Langkah Bersama untuk Alam: Pembelajaran Konservasi dari Timur dan Barat
Narasi: Rahayu Oktaviani
“Tahun lalu hanya bisa lihat owa dari gambar presentasi Mba Ayu, Puji Tuhan tahun ini bisa lihat langsung owanya.” – Absalom, Lembaga Pengelola Hutan Kampung (LPHK) Klafli, Klalik, Belempe – Kampung Malasigi, Kabupaten Sorong – Papua Barat Daya.
Pada tanggal 20-26 Januari lalu, Citalahab kedatangan tamu istimewa dari Papua. Absalom, Ones, dan Feri dari Lembaga Pengelola Hutan Kampung (LPHK) Klafli, Klalik, Belempe – Kampung Malasigi, Kabupaten Sorong – Papua Barat Daya bersama Mas Lewar dari Yayasan Kasuari, melakukan kunjungan selama tujuh hari untuk mempelajari program riset dan monitoring jangka panjang yang dilakukan oleh Yayasan Konservasi Ekosistem Alam Nusantara (KIARA) dengan melibatkan masyarakat lokal.
Kunjungan ini menjadi kesempatan bagi tim LPHK untuk merasakan langsung suasana kabut hutan hujan Halimun, serta menyaksikan bagaimana upaya konservasi dilakukan bersama komunitas setempat. Selama di Citalahab, mereka mengikuti berbagai program yang dijalankan KIARA, termasuk monitoring owa jawa bersama tim owa serta pembuatan ecoprint bersama kelompok perempuan Ambu Halimun.
Selain belajar dari pengalaman di Halimun, kunjungan ini juga menjadi ajang pertukaran pengetahuan. Tim dari LPHK berbagi wawasan mengenai satwa liar di wilayah mereka melalui presentasi yang diberikan oleh Absalom, Ones, dan Feri. Bagi tim monitoring owa, ini menjadi pengalaman baru mengenal keberagaman fauna Papua yang unik dan hanya bisa ditemukan di Pulau paling timur Indonesia.

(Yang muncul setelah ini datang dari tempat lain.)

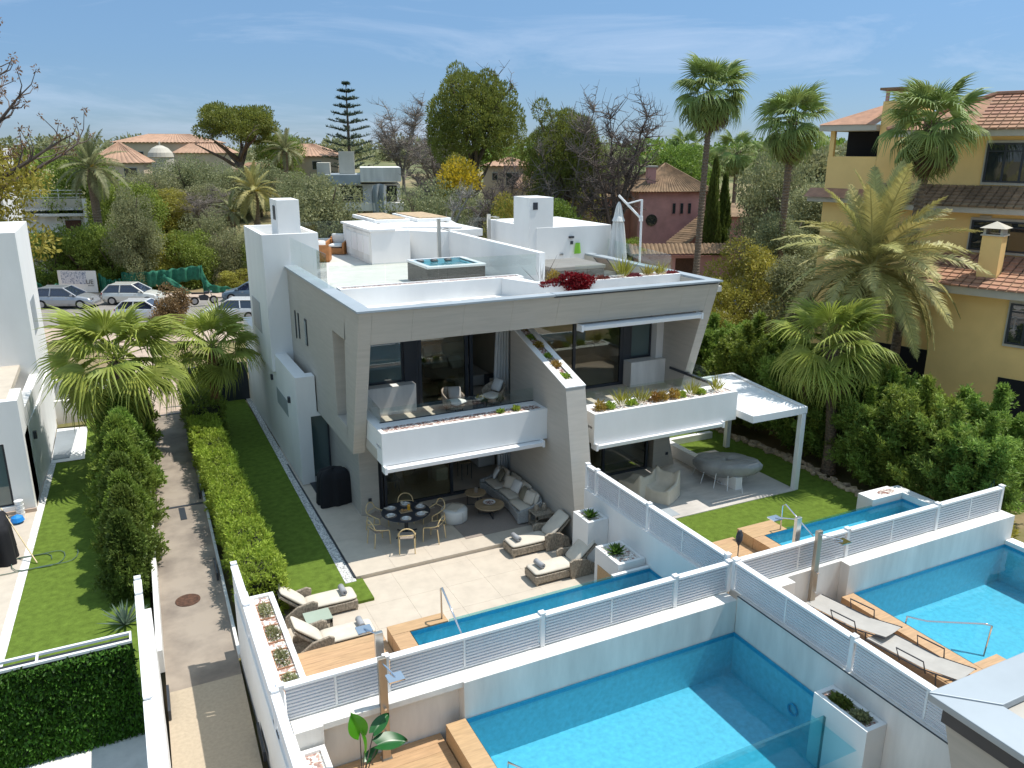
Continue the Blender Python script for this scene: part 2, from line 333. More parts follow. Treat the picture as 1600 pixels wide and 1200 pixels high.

Salah satu pengalaman yang paling berkesan bagi tim Papua adalah ikut serta dalam kegiatan monitoring langsung di lapangan. Mereka berkesempatan mengamati kelompok owa jawa A, B, dan S, serta belajar tentang teknik pengambilan data, keamanan di lapangan, dan etika dalam pengamatan satwa liar. “Ternyata, untuk mengamati satwa liar butuh kesabaran luar biasa,” ungkap Kak Ones saat berada di dalam hutan.




Tak hanya itu, mereka juga merasakan pengalaman baru dalam workshop pembuatan ecoprint bersama kelompok perempuan Ambu Halimun. Kegiatan ini membuka wawasan mereka tentang peran perempuan dalam menjaga alam sekaligus memanfaatkannya secara lestari untuk menciptakan karya seni yang bernilai ekonomi.


Sebagai bentuk apresiasi dan persahabatan, tim dari Papua memberikan cinderamata berupa tas anyaman rotan khas mereka yang disebut Noken. Di Halimun sendiri, tas serupa dikenal dengan nama Kampek. Momen ini semakin mempererat hubungan antara kedua tim, yang kemudian berlanjut dalam diskusi hangat di teras Rumah Owa, ditemani secangkir kopi dan teh hangat.
Kunjungan ini menjadi langkah awal dalam memperkuat kolaborasi antar komunitas di berbagai daerah untuk mendukung konservasi satwa liar. Semoga pertukaran ilmu dan pengalaman ini dapat terus menginspirasi masyarakat lokal sebagai garda terdepan dalam menjaga kelestarian alam Indonesia!